A bunch of years ago an interviewer asked a musher - Jason Barron, if I remember correctly - about the trail for Iditarod that year, and he laughed and said that that particular trail is going to favor somebody, and a different trail would favor someone else. That’s absolutely true, and while we can have some general idea about who’s going to do well in a cold race, or a race with too much or not enough snow, we aren’t going to know how someone’s training has gone that year, or if they’re in a rebuilding year as their older dogs retire and younger ones start to get some experience, or if they’ve had a happy or sad winter and if they’re stressed or relaxed. We certainly don’t know how to collect that information systematically and encode it for analysis.

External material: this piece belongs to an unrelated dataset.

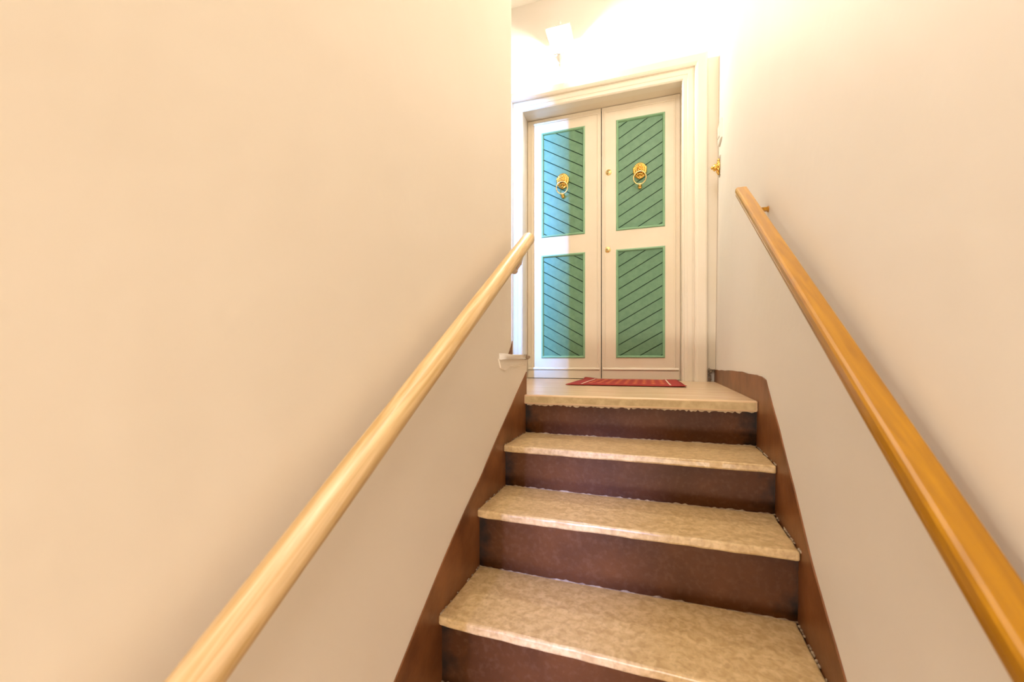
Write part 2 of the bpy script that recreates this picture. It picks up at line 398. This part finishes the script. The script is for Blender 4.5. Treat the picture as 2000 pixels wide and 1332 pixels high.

And there are the added complications of time and weather. There’s a saying that “you never fish the same river twice,” and not only is it true that you never run the same trail twice, it’s also the case that two people on what’s the same trail on the map are often running trails where conditions have changed in-between, and they’re effectively on different trails. For example, at race starts and on particularly gnarly sections of trail, the teams going through first may see really nice, pristine conditions and the teams towards the back of the pack may have to negotiate troughs that have been dug down the middle by mushers standing on their brake mats. Similarly, if someone’s out front breaking trail in soft conditions, the teams behind them are likely to have an easier time of it and their dogs won’t tire as quickly. Plus, weather can blow in fast up here, and someone can have calm air and blue sky on top of Rosebud while a team four hours behind them may run into a blizzard. Overflow forms and then freezes up. Things change so quickly!

Then there’s training. People train for the race they want to run and the schedule they think will work for their particular dogs. Someone who’s trained in a particular way is likely to run into trouble if they run someone else’s schedules, and we’ve seen that happen a few times — for example, a few years back someone in a different mid-distance race said they were trying to run Allen Moore’s winning schedule on the Copper Basin, and their team sat down and quit several times. We’ve seen teams try to pull off long runs they weren’t prepared for, and lose a lot of ground. If you see someone running a particular schedule and doing well, it doesn’t mean that someone else can do well on that same schedule.

So, right now I don’t think we’re able to identify all the pieces of data that would be needed to come to credible conclusions about a “formula” for winning 1000-mile dogsled races, and while you should never say “never” I think that the things that make the sport so magical and that contribute to good or bad performances are things that are going to resist more rigorous quantitative analysis. For now, I think it’s enough to be able to use the tracker and the checkpoint times to identify who’s booking a lot of rest, who’s struggling in the hills, who’s getting faster as time passes, who’s changed up their schedule from past races, and so on. The rest of it - the bonds between mushers and dogs, the amazing athleticism of our best buddies, the beauty of the trail and the vastness of the terrain - those are the things, I think, that matter the most and the things that can tell us the real stories of how a race is unfolding and what it takes to be successful out there.